◆ Provided data ◆
****
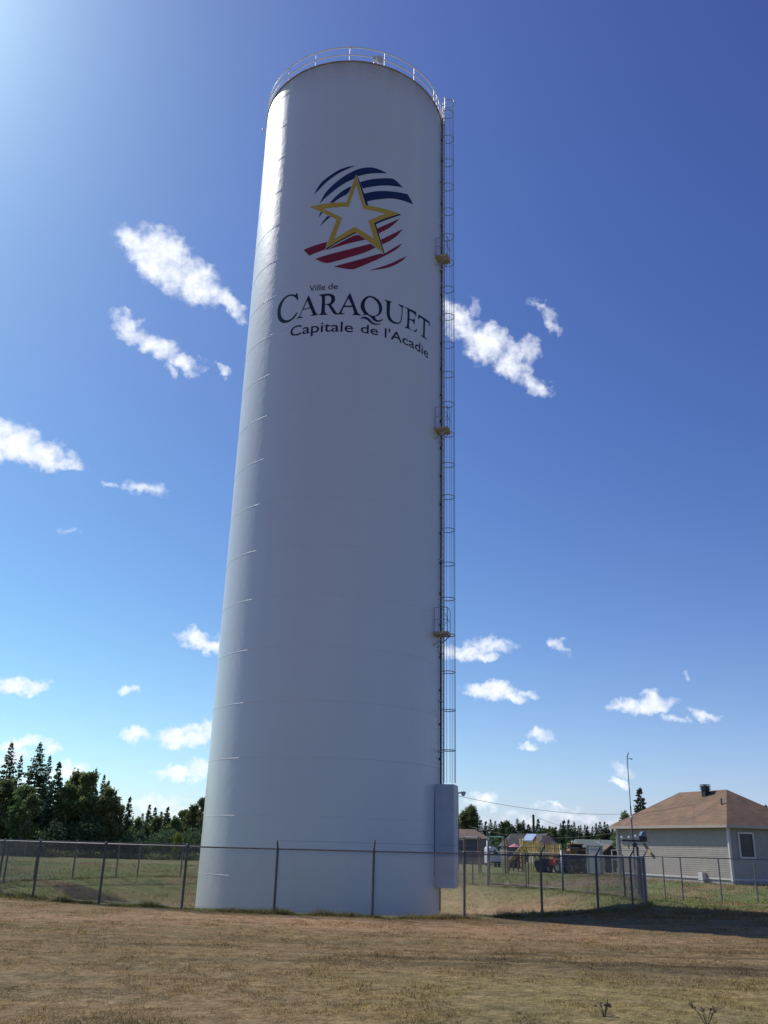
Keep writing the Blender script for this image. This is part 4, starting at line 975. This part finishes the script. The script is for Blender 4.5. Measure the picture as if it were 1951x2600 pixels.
BR = mat('brown_shingle_plain', (.15, .10, .075), rough=.9, var=.2, scale=2); LG = mat('light_grey_siding', (.34, .35, .34), rough=.7, var=.06); GLS = mat('dark_glass', (0, 0, 0))
DG = mat('dark_grey_door', (.09, .10, .115), rough=.6, var=.05)
gable_house('garage', 'brown roofed garage with grey roller door right of the tower', 1150, 1238, 2188, 2129, 2104, 96, 7, GW, BR, across=2, doors=((1184, 1217, 2131, 2187, 'garage_door', DG), (1162, 1176, 2134, 2187, 'garage_door', DG)), cat='garage')
gable_house('gable_house', 'grey house with gable end behind the wooden playset', 1366, 1428, 2185, 2148, 2117, 118, 9, LG, DR, ridge_x=1395, doors=((1384, 1398, 2142, 2156, 'window', GLS),))
gable_house('dark_roof_house', 'low house with long dark roof left of the grey gable', 1292, 1372, 2188, 2150, 2116, 126, 8, GW, DR, across=2)
gable_house('green_roof_shed', 'long low shed with grey green roof behind the portable toilet', 1482, 1600, 2190, 2155, 2132, 104, 7, GW, mat('grey_green_roof', (.12, .15, .13), rough=.8, var=.1), across=1, cat='shed')
gable_house('brown_shed', 'small dark brown shed between the portable toilet and the beige house', 1537, 1566, 2222, 2160, 2146, 73, 3, mat('brown_board', (.075, .05, .045), rough=.8, var=.3), BR, ridge_x=1556, cat='shed', ext=.15)
b0 = base_at(1566, 70)
rl = thing('step_railing', 'white railing at the left corner of the beige house', 'railing', tuple(b0))
mb = MB()
for x_ in (-.28, .22): mb.tube((x_, 0, 0), (x_, 0, 1.7), .045)
for zz in (.1, 1.0, 1.65): mb.tube((-.28, 0, zz), (.22, 0, zz), .04)
mb.build('rails', TRIM, rl, local=True)

# ------------------------------------------------------------------ utility poles and wires
POLE = mat('weathered_pole', (.06, .05, .045), rough=.9, var=.3, scale=3)
def pole(name, lab, px, ptop, Y, r, arm=False, cross=False, cat='utility pole'):
    b0 = base_at(px, Y); top = at(px, ptop, Y).z - b0.z
    o = thing(name, lab, cat, tuple(b0))
    MB().tube((0, 0, -.2), (0, 0, top), r * 1.25, r, 10).build('pole', POLE, o, local=True)
    if arm:
        s = S(Y); MB().path([(0, 0, top - 6 * s), (8 * s, 0, top - 3 * s), (15 * s, 0, top - 1.5 * s)], .05, 6).build('arm', POLE, o, local=True)
        MB().sphere((17 * s, 0, top - 5 * s), .16, 6, 1.2).box((17 * s, 0, top - 2.5 * s), (.36, .2, .14)).build('lamp_head', mat('grey_lamp', (.3, .31, .33), rough=.4), o, local=True)
    if cross: MB().box((0, 0, top - .5), (1.6, .12, .12)).box((0, 0, top - 1.0), (1.1, .1, .1)).build('crossarm', POLE, o, local=True)
    return Vector((b0.x, b0.y, b0.z + top))
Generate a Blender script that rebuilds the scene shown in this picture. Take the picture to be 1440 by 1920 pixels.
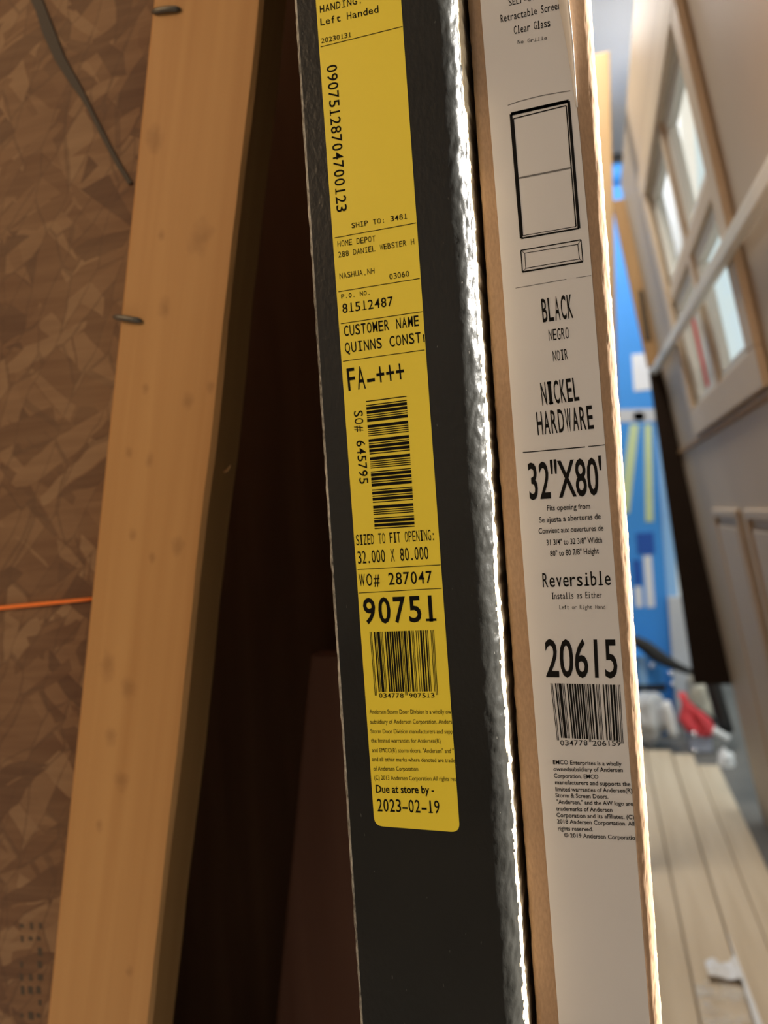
import bpy, bmesh, math, random
from mathutils import Vector, Matrix, noise
random.seed(7)
S = bpy.context.scene
for o in list(bpy.data.objects): bpy.data.objects.remove(o)
COL = S.collection

# ------------------------------------------------------------------ camera
H = 1.05                        # camera height
F = 1450.0                      # focal length in pixels of the 1440x1920 frame
_dn = Vector((.0655, 1, -.012)).normalized()
_a = math.radians(15.4)
_e2 = Vector((math.sin(_a), 0, math.cos(_a))); _e2 = (_e2 - _dn * _e2.dot(_dn)).normalized()
_e1 = _dn.cross(_e2)
R3 = Matrix((_e1, _e2, -_dn))   # camera axes (right, down, forward) -> world axes
CAMP = Vector((0, 0, H))
cam = bpy.data.cameras.new('camera'); camo = bpy.data.objects.new('camera', cam); COL.objects.link(camo)
M = Matrix((R3.col[0], -R3.col[1], -R3.col[2])).transposed().to_4x4(); M.translation = CAMP
camo.matrix_world = M
cam.sensor_fit = 'VERTICAL'; cam.sensor_height = 36; cam.sensor_width = 27
cam.lens = 36 * F / 1920
cam.clip_start = .01; cam.clip_end = 200
cam.dof.use_dof = True; cam.dof.focus_distance = .375; cam.dof.aperture_fstop = 6.4
S.camera = camo
# ------------------------------------------------------------------ world, sun, lights, exposure
S.view_settings.view_transform = 'Standard'; S.view_settings.look = 'None'
S.view_settings.exposure = 0.0; S.view_settings.gamma = 1; S.view_settings.use_curve_mapping = False
W = bpy.data.worlds.new('World'); S.world = W; W.use_nodes = True
nt = W.node_tree; bg = nt.nodes['Background']
tc = nt.nodes.new('ShaderNodeTexCoord'); sp = nt.nodes.new('ShaderNodeSeparateXYZ'); rp = nt.nodes.new('ShaderNodeValToRGB')
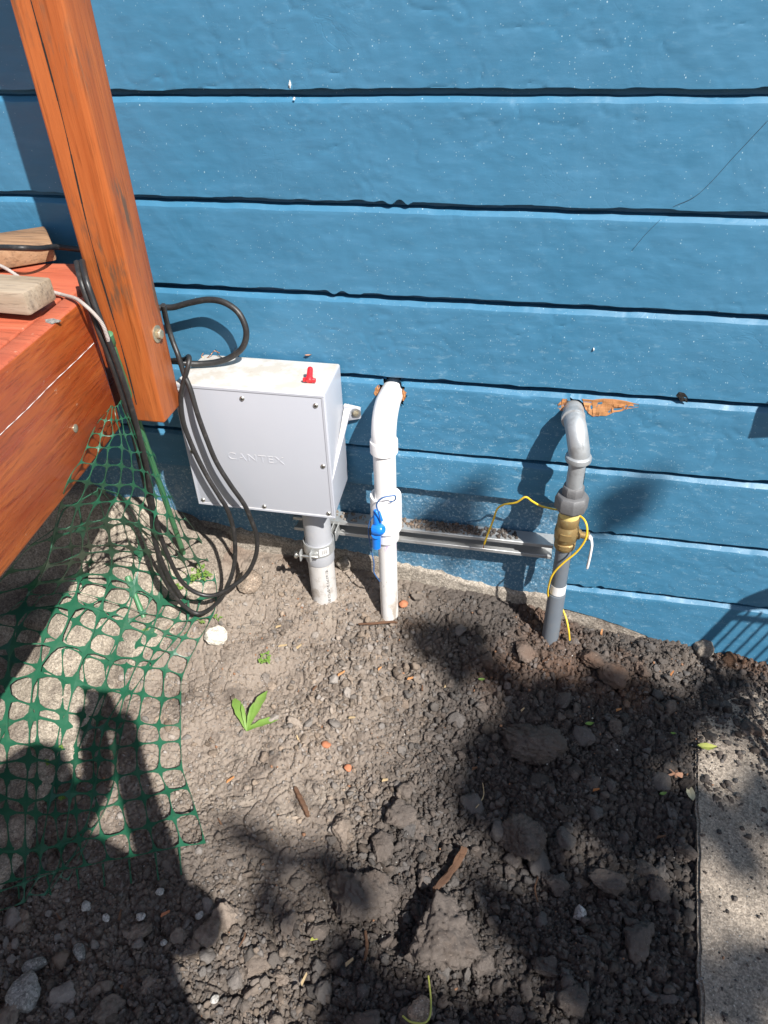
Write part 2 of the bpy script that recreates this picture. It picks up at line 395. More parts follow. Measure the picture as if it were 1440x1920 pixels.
****
◆ Stated problem ◆
Retype only the lines above from the one with "Generate a Blender" through the last, both ends included, keeping every picture out of the copy.

◆ Result for this task ◆
Generate a Blender script that rebuilds the scene shown in this picture. Take the picture to be 1440 by 1920 pixels.
import bpy, bmesh, math, random
from mathutils import Vector, Matrix, noise
random.seed(7)
S = bpy.context.scene
for o in list(bpy.data.objects): bpy.data.objects.remove(o)
COL = S.collection

# ------------------------------------------------------------------ camera
H = 1.05                        # camera height
F = 1450.0                      # focal length in pixels of the 1440x1920 frame
_dn = Vector((.0655, 1, -.012)).normalized()
_a = math.radians(15.4)
_e2 = Vector((math.sin(_a), 0, math.cos(_a))); _e2 = (_e2 - _dn * _e2.dot(_dn)).normalized()
_e1 = _dn.cross(_e2)
R3 = Matrix((_e1, _e2, -_dn))   # camera axes (right, down, forward) -> world axes
CAMP = Vector((0, 0, H))
cam = bpy.data.cameras.new('camera'); camo = bpy.data.objects.new('camera', cam); COL.objects.link(camo)
M = Matrix((R3.col[0], -R3.col[1], -R3.col[2])).transposed().to_4x4(); M.translation = CAMP
camo.matrix_world = M
cam.sensor_fit = 'VERTICAL'; cam.sensor_height = 36; cam.sensor_width = 27
cam.lens = 36 * F / 1920
cam.clip_start = .01; cam.clip_end = 200
cam.dof.use_dof = True; cam.dof.focus_distance = .375; cam.dof.aperture_fstop = 6.4
S.camera = camo
# ------------------------------------------------------------------ world, sun, lights, exposure
S.view_settings.view_transform = 'Standard'; S.view_settings.look = 'None'
S.view_settings.exposure = 0.0; S.view_settings.gamma = 1; S.view_settings.use_curve_mapping = False
W = bpy.data.worlds.new('World'); S.world = W; W.use_nodes = True
nt = W.node_tree; bg = nt.nodes['Background']
tc = nt.nodes.new('ShaderNodeTexCoord'); sp = nt.nodes.new('ShaderNodeSeparateXYZ'); rp = nt.nodes.new('ShaderNodeValToRGB')
Write part 2 of the bpy script that recreates this picture. It picks up at line 395. More parts follow. Measure the picture as if it were 1440x1920 pixels.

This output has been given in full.